At the last, as Roger Federer fought in vain to retain his composure, time seemed to melt away. For all his elegant mastery of the game, for all the sleek sophistication of his mien and comportment, Federer has always taken an almost childlike delight in the simple fact of being a professional tennis player. Now, in the final moments of his career, we were transported back to the beginning.
To Wimbledon in 2003, when the Swiss was overwhelmed in similar fashion, tearfully addressing the Centre Court after the first of his 20 grand slam triumphs. To Melbourne in 2009, when he was unable to disguise his devastation after losing a third straight major final to Rafael Nadal. To Paris five months later, when he wept joyfully on completing the career grand slam at Roland Garros.
Victory and defeat. Triumph and disaster. Kipling’s two great impostors treated just the same. If Federer’s past told us anything, it was that any attempt to keep his emotions in check would prove fruitless – and that we, inevitably, would be taken with him. It is part of what has made him so easily relatable for all these years: the knowledge that, for all his ethereal talent, he is, at heart, as human as the rest of us.

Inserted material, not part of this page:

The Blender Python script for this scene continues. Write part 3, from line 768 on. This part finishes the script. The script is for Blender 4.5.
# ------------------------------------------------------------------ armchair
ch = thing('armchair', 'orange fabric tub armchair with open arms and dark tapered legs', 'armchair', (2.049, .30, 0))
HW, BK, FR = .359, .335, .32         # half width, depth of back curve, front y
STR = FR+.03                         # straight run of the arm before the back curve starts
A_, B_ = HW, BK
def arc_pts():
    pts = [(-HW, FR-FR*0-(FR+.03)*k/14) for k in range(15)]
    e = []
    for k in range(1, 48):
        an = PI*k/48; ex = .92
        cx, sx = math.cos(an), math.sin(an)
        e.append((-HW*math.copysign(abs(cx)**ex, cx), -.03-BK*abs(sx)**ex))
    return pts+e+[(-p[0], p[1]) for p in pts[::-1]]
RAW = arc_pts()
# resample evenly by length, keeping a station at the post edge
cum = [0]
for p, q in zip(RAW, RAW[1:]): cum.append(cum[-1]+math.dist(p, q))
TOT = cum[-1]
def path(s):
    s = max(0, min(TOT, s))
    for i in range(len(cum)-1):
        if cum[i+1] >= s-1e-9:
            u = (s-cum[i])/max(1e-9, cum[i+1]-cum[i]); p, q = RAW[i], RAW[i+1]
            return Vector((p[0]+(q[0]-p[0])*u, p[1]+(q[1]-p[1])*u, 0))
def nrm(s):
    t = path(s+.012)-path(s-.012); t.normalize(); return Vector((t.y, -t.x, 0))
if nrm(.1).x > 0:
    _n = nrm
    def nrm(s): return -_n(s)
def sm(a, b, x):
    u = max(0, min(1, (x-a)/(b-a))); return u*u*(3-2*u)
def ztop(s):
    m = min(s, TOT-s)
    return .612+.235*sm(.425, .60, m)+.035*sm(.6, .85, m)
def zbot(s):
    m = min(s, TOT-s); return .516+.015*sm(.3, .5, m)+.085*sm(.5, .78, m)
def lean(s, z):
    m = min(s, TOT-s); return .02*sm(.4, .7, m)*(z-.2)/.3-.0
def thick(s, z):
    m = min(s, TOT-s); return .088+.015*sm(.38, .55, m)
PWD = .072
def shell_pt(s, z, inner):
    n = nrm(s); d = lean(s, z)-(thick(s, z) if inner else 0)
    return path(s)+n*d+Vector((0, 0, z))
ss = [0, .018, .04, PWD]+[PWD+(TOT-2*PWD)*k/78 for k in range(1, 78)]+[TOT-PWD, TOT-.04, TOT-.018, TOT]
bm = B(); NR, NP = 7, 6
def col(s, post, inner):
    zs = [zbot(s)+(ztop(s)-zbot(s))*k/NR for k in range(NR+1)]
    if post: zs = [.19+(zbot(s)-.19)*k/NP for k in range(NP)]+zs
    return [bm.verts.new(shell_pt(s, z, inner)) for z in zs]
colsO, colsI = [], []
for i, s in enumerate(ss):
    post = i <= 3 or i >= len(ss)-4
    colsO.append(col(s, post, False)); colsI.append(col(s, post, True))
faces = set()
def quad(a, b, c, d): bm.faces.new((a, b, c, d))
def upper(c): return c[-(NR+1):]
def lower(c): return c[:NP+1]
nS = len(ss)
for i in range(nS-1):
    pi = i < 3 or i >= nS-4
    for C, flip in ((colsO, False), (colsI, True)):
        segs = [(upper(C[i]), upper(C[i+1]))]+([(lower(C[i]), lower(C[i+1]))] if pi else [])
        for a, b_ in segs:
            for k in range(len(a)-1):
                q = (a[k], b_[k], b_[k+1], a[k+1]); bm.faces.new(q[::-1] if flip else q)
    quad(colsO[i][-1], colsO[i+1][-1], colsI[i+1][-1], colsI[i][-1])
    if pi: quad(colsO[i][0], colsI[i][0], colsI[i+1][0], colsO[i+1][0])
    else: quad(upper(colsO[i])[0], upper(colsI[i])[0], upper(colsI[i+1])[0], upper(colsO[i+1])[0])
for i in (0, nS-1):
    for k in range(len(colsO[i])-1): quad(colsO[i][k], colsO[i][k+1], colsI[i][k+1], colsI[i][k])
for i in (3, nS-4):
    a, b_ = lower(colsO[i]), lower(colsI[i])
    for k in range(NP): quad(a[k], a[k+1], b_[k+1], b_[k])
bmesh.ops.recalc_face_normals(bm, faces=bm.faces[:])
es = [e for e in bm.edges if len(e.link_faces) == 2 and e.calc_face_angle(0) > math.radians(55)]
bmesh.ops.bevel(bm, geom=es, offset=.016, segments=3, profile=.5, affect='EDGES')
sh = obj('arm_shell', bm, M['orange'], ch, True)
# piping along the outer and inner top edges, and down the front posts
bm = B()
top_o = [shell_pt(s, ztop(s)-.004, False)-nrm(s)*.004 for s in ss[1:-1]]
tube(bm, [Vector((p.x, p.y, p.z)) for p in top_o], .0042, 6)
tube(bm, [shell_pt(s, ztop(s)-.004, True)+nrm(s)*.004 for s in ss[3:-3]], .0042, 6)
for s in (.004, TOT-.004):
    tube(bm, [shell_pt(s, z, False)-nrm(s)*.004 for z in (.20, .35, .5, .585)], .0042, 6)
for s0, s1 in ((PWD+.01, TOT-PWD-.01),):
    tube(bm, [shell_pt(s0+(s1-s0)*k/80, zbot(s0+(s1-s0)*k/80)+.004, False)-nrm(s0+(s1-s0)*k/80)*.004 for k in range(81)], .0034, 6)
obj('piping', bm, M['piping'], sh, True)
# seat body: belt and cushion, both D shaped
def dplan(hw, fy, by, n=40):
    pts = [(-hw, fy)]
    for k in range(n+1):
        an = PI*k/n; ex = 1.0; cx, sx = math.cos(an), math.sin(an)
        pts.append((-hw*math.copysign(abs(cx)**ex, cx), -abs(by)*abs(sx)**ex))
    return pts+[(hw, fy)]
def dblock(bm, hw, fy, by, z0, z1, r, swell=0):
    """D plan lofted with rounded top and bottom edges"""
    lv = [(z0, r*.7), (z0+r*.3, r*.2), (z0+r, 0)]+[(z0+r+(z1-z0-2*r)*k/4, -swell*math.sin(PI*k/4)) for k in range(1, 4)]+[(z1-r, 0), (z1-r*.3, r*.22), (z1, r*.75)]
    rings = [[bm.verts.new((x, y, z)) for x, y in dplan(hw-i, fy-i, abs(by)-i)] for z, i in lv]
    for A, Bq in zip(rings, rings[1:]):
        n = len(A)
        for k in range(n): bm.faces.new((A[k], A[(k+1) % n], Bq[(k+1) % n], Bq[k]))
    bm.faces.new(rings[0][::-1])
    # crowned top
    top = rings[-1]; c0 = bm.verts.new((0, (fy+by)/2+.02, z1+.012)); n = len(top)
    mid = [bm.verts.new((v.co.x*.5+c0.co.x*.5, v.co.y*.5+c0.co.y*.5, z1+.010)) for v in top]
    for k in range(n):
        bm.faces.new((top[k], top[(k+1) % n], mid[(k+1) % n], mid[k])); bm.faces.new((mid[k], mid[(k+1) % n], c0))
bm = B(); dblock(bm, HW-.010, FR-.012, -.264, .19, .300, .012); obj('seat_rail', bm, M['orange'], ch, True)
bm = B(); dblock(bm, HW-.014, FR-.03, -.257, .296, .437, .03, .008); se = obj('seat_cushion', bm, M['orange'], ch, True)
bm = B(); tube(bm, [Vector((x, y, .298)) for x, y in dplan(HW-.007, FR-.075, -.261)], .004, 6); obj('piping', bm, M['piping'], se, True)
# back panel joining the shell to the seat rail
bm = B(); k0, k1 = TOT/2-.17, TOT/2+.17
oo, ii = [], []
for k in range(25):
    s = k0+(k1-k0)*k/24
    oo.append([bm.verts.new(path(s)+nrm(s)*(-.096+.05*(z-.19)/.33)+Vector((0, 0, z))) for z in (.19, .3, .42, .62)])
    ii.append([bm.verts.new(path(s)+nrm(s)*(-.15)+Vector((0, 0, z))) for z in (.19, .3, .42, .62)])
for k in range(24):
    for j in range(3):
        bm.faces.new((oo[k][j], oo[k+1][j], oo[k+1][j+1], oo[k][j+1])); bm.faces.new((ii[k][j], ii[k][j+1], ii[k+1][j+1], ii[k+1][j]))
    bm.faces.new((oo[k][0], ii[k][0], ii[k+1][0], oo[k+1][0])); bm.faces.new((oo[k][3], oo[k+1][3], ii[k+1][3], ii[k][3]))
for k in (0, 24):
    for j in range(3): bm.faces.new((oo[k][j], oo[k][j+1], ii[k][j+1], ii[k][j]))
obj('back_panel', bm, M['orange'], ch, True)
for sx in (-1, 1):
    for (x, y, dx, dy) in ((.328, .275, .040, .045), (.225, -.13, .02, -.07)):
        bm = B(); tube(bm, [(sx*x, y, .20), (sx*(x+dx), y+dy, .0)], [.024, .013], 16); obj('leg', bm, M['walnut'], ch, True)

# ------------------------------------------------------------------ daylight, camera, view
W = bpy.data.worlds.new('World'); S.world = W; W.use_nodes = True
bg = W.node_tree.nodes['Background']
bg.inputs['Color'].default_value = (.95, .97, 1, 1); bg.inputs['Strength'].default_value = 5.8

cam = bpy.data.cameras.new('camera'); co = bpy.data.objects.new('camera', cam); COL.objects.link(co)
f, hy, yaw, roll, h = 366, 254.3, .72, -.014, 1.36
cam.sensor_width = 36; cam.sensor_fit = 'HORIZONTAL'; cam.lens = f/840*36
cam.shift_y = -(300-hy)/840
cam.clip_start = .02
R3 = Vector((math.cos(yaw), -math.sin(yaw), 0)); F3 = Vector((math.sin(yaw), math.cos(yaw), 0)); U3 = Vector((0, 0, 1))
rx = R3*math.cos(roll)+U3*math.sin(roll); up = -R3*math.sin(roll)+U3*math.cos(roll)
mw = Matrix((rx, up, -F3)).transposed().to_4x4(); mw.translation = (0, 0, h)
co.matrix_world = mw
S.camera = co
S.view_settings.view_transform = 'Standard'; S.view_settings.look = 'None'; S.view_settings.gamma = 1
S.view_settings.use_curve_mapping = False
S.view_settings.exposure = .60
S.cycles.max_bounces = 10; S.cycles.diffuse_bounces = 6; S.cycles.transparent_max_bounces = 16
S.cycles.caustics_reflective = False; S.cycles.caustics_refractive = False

The whimpering enquiry the Swiss made of Jim Courier as he began the emotional courtside interview that followed the final match of his career – “We’ll get through this somehow, will we? Right?” – cast the mind back to Centre Court 19 years ago, when Federer displayed similar vulnerability before Sue Barker.
As he reflected on his journey since – from “a boy playing tennis, then a junior champion, then a world champion, then a sporting icon,” as Courier eloquently put it – Federer seemed almost unchanged from his 21-year-old self. Even his words were similar. “This is great,” Federer told Barker as he dissolved into tears almost two decades ago; “It’s been great, it’s been so much fun,” he told Courier on Friday night, adding that he had never dreamed he would scale such heights.
“It was never supposed to be that way. I was just happy to play tennis and spend time with my friends, really. It’s been a perfect journey, I would do it all over again.”
Even Rafael Nadal, a man not readily given to public displays of sentiment, was reduced to emotional rubble. The sight of the two great champions sitting at courtside afterwards, hand in hand and bawling their eyeballs out – surely Ellie Goulding’s vocal performance wasn’t that bad? – instantly became one of the game’s most poignant and unforgettable images.
In years to come, few will remember that Nadal had just partnered Federer to a 4-6, 7-6 (7-2), 11-9 doubles defeat against Jack Sock and Frances Tiafoe at the Laver Cup. For once, the outcome was almost immaterial, as Federer later acknowledged.
“The match in itself, sure, is special, but it’s really everything that happened after, because I wasn’t aware who was going to come to sing, what was going to happen, where I should go, what was expected of me, or how long it was going to go [on].
“Then I guess looking around, and seeing how everybody got emotional, obviously it’s even better – or even worse, I’m not sure what to say. That’s what I will remember, is the faces I saw emotional. Rafa was one of them.”
It was indicative of the intensity of the occasion that even Nadal, the champion of a men’s record 22 majors, struggled to cast aside the enormity of it all. For 18 years, ever since they first locked horns in Miami in 2004, the Spaniard has vied with Federer on the game’s grandest stages; now, at the end, the pair were united not only as doubles partners but also by the sense of a shared loss, one that will be felt across the sport.
“The first couple of serves for me were super difficult,” said Nadal. “I was not able to do the normal movement. I started with a double fault. I was shaking a little bit. [It has] been a difficult day to handle every single thing, and at the end everything became super emotional.
“For me, it [has been] a huge honour to be a part of this amazing moment in the history of our sport, and at the same time a lot of years sharing a lot of things together.
“When Roger leaves the tour, an important part of my life is leaving too, because of all the moments that he has been next [to me] or in front me in important moments of my life.”
Federer said he had worried for weeks beforehand about addressing the crowd afterwards, and his gratitude to Courier was as plain as his appreciation for his team-mates, among whom were old foes Novak Djokovic and Andy Murray.
“This is the part I was extremely worried about, taking the microphone,” said Federer. “All I told Tony [Godsick, his long-time agent] was I want to be able to have an evening where I do not have to take the mic.
“I know how impossible I am on the mic when I am emotional, because I had it many times before. But I was able to remind myself always on the court again how wonderful this is. This is not the end-end, you know, life goes on. I’m healthy, I’m happy, everything’s great, and this is just a moment in time.”
It was a moment that few will forget.